5. Maximize Creative Potential

The collective power of employee creativity helps fuel an organization’s innovation. Top performing organizations have discovered how to leverage the collective brainpower of its employees in increasingly useful ways. While more creative insights are definitely valuable, there is a point of saturation when too many people contributing to the same project, or working on the same strategies becomes unmanageable. Balancing the value of added input with the cost of using of employees’ time requires sensitivity to employees’ skills and knowledge. However, crowdsourcing is an excellent way to collect employee insights without significantly decreasing productivity. Gaining insight through crowdsourced information enables organizations to tap into the collective brainpower of employees without draining too much time from their schedule. The employee is able to provide input and the organization is able to react accordingly to the useful input provided. This is a great form of employee empowerment because it minimizes cost while maximizing returns on useful ideas.

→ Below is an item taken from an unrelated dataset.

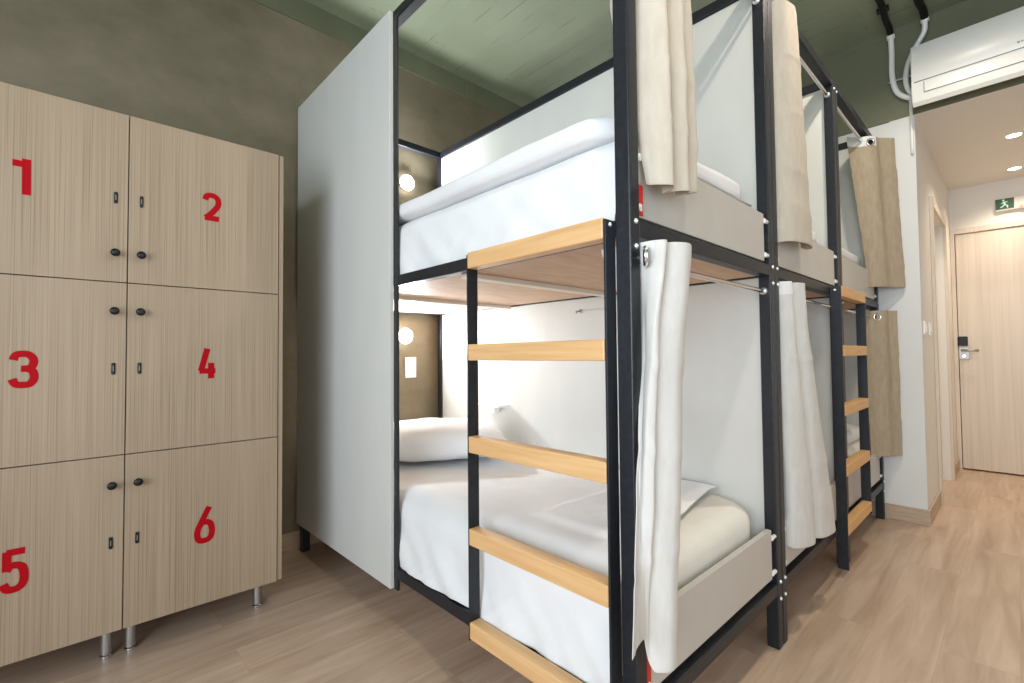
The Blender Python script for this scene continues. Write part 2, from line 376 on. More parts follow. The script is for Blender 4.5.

Crowdsourcing Services Employee Empowerment

Crowdsourcing is not simply a matter of collecting ideas. The ideas have to be collected as part of a continuous process of improvement with the intent to drive insight. Successful crowdsourcing requires using the employees’ collective ideas to drive results. It might seem counterintuitive to suggest that insights are essential to employee empowerment, but to empower means that employees must first have a voice. Once employees have a voice, they can influence decisions. Consider empowering employees by integrating crowdsourcing into your organization.